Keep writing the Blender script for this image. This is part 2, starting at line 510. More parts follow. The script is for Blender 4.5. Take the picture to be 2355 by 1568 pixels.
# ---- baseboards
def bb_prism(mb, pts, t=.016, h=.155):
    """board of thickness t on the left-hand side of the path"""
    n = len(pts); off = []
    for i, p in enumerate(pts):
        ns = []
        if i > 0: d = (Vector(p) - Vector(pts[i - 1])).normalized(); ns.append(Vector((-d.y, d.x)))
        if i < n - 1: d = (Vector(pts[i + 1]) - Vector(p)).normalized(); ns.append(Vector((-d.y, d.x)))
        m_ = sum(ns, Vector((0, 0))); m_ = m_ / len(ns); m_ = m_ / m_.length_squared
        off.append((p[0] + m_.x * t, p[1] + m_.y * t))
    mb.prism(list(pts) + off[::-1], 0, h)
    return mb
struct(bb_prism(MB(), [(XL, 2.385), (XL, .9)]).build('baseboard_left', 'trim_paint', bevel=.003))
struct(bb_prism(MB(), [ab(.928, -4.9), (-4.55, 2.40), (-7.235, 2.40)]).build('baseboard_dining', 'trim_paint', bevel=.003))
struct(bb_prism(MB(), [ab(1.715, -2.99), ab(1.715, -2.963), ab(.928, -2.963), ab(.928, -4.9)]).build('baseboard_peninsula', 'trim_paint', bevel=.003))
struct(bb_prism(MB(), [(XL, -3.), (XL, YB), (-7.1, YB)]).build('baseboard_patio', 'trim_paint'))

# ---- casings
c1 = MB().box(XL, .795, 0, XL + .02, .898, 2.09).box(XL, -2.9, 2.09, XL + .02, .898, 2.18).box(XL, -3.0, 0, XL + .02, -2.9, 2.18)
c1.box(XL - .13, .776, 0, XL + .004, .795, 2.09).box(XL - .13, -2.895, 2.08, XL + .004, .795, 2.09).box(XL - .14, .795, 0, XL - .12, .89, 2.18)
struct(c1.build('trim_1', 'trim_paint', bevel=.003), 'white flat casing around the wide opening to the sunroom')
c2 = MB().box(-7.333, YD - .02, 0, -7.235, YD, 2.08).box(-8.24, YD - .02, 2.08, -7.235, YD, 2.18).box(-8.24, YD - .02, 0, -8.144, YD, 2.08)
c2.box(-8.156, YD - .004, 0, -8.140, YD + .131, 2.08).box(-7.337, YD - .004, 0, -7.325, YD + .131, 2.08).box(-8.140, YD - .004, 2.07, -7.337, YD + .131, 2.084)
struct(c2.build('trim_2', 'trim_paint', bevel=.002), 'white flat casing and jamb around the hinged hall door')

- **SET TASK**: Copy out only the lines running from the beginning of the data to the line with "(-7.1, YB)]).build('baseboard_patio', 'trim_paint'))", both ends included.

- **EXERCISE ANSWER**:
Keep writing the Blender script for this image. This is part 2, starting at line 510. More parts follow. The script is for Blender 4.5. Take the picture to be 2355 by 1568 pixels.
# ---- baseboards
def bb_prism(mb, pts, t=.016, h=.155):
    """board of thickness t on the left-hand side of the path"""
    n = len(pts); off = []
    for i, p in enumerate(pts):
        ns = []
        if i > 0: d = (Vector(p) - Vector(pts[i - 1])).normalized(); ns.append(Vector((-d.y, d.x)))
        if i < n - 1: d = (Vector(pts[i + 1]) - Vector(p)).normalized(); ns.append(Vector((-d.y, d.x)))
        m_ = sum(ns, Vector((0, 0))); m_ = m_ / len(ns); m_ = m_ / m_.length_squared
        off.append((p[0] + m_.x * t, p[1] + m_.y * t))
    mb.prism(list(pts) + off[::-1], 0, h)
    return mb
struct(bb_prism(MB(), [(XL, 2.385), (XL, .9)]).build('baseboard_left', 'trim_paint', bevel=.003))
struct(bb_prism(MB(), [ab(.928, -4.9), (-4.55, 2.40), (-7.235, 2.40)]).build('baseboard_dining', 'trim_paint', bevel=.003))
struct(bb_prism(MB(), [ab(1.715, -2.99), ab(1.715, -2.963), ab(.928, -2.963), ab(.928, -4.9)]).build('baseboard_peninsula', 'trim_paint', bevel=.003))
struct(bb_prism(MB(), [(XL, -3.), (XL, YB), (-7.1, YB)]).build('baseboard_patio', 'trim_paint'))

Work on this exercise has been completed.